The Trump Administration joined 10 Latin American countries yesterday invoking a regional defense pact, ostensibly “in support of the Venezuelan people.” However, President Trump also said yesterday that ousted National Security Advisor John Bolton was “was way out of line” on Venezuela. Is this the prelude to a hot war against Venezuela? Or is the administration moving in the other direction? Dan Kovalik, a human rights and labor lawyer who is the author of the book “The Plot to Overthrow Venezuela: How the US is Orchestrating a Coup for Oil,” joins the show.
65 million years ago a city-sized asteroid slammed into the earth, causing an unprecedented mass extinction that devastated life across the planet and killed off the dinosaurs. Now, groundbreaking new research gives us deeper insight into what that fateful day was like. Dr.
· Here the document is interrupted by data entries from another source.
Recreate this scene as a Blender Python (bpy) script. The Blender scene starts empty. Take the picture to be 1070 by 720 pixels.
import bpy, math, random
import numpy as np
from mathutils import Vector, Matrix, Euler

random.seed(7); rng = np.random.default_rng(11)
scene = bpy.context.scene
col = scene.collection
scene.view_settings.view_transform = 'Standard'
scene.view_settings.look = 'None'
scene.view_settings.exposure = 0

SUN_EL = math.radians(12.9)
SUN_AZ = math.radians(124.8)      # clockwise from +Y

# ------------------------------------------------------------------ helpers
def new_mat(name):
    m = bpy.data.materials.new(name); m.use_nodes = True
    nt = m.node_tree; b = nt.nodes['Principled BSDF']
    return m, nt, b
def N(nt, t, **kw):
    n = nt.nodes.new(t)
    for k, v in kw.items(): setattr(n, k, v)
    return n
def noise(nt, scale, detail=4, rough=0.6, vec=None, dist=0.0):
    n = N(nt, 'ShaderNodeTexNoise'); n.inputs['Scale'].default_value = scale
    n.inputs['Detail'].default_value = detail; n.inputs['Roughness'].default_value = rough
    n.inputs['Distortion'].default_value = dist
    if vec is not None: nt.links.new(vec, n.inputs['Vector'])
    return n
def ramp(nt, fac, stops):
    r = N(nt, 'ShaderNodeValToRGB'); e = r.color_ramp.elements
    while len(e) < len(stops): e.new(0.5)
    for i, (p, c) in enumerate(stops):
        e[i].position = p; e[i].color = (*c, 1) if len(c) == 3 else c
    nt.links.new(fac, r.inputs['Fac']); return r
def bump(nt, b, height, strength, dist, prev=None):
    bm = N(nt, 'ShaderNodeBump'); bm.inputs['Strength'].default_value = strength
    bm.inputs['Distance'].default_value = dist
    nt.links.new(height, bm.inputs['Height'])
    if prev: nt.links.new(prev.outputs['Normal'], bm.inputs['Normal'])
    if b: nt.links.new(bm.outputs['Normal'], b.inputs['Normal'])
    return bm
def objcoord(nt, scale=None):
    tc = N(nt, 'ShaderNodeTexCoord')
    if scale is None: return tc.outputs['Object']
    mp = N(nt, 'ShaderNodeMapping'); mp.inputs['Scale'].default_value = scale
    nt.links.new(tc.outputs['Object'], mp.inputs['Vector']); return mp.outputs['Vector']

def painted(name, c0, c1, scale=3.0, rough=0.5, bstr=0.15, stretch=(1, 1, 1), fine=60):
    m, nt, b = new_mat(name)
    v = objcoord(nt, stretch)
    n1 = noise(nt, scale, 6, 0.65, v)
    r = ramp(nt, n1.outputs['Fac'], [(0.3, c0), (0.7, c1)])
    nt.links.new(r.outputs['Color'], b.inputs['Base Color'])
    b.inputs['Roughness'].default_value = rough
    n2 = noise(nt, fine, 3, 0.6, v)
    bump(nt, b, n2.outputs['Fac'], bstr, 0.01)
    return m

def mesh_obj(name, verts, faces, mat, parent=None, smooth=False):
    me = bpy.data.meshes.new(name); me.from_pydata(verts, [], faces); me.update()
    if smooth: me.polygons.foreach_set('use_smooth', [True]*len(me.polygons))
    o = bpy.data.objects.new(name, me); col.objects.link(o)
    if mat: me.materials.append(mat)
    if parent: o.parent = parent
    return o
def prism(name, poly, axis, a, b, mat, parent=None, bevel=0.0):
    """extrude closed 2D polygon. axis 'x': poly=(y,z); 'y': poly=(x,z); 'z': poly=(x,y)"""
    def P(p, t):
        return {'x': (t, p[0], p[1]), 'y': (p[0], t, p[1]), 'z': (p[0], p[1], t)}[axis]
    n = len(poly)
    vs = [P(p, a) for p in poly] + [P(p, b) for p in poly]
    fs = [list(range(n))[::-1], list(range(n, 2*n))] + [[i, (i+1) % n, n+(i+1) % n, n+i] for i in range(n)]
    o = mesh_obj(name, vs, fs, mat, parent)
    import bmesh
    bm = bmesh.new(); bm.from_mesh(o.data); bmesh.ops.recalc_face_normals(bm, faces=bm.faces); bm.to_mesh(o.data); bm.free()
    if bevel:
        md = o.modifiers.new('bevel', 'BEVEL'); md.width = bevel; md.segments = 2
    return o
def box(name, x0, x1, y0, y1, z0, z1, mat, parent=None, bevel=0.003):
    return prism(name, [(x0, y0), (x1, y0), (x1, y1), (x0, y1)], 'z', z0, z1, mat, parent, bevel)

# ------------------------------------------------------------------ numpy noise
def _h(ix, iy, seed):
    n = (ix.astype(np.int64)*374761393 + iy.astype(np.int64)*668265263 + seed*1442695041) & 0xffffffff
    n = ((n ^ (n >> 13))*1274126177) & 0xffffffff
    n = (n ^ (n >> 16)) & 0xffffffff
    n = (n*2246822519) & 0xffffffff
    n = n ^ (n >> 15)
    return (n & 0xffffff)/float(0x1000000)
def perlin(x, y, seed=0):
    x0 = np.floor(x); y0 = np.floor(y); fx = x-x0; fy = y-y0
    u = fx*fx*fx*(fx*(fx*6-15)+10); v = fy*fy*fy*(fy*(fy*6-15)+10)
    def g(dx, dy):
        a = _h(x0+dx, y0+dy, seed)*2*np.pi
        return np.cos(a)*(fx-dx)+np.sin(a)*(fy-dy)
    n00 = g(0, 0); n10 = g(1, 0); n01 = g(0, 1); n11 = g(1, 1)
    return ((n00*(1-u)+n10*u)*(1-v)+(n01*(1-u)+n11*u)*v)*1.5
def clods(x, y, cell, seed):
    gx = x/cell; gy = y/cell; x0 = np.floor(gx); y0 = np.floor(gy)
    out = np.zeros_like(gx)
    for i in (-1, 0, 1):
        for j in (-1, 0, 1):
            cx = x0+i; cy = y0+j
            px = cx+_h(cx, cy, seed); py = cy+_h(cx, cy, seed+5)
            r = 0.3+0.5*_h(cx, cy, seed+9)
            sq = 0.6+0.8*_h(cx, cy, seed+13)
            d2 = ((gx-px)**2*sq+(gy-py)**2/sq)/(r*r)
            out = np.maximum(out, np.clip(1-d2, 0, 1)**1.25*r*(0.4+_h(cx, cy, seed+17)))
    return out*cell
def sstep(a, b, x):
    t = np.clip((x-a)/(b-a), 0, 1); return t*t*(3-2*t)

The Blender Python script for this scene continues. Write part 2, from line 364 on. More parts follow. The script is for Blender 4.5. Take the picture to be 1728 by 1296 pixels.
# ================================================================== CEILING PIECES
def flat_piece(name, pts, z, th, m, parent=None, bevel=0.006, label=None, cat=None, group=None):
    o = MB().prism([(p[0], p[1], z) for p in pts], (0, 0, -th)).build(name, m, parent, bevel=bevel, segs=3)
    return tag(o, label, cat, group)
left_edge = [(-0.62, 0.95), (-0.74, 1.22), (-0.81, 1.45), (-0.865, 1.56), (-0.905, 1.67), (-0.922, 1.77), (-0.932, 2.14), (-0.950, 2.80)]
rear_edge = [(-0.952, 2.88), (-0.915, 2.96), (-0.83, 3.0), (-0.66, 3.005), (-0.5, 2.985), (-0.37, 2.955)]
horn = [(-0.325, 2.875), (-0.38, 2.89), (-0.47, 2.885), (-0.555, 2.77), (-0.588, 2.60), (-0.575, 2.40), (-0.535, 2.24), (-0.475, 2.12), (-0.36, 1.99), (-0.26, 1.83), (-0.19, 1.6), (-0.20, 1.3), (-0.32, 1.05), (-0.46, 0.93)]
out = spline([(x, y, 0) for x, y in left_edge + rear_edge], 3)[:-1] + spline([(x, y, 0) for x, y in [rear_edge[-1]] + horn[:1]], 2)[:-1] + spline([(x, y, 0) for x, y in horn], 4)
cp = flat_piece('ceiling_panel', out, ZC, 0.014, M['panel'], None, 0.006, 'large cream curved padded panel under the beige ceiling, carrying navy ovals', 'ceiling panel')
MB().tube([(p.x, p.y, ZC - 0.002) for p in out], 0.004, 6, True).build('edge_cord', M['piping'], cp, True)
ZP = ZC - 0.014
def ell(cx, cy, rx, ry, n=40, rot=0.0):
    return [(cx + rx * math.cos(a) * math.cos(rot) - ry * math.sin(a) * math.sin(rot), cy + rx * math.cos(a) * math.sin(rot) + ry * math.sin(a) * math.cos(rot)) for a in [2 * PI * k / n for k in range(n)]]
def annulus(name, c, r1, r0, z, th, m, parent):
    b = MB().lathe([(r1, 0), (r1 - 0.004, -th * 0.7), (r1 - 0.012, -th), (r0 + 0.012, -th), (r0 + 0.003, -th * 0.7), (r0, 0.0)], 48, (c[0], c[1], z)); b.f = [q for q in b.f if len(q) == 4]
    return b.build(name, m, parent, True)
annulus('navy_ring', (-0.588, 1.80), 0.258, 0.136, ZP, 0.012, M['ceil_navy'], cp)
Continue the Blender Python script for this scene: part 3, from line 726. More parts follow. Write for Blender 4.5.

Sean Gulick, research professor at the University of Texas, Austin, specialist in the role of catastrophism in the geologic record, and author of the new study, joins Brian and John.
Thursday’s weekly series “Criminal Injustice” is about the most egregious conduct of our courts and prosecutors and how justice is denied to so many people in this country. Paul Wright, the founder and executive director of the Human Rights Defense Center and editor of Prison Legal News (PLN), joins the show.
A regular Thursday segment deals with the ongoing militarization of space. As the US continues to withdraw from international arms treaties, will the weaponization and militarization of space bring the world closer to catastrophe? Brian and John speak with Prof. Karl Grossman, a full professor of journalism at the State University of New York, College at Old Westbury and the host of a nationally aired television program focused on environmental, energy, and space issues, and with Bruce Gagnon, coordinator of the Global Network Against Weapons & Nuclear Power in Space and a contributor to Foreign Policy In Focus.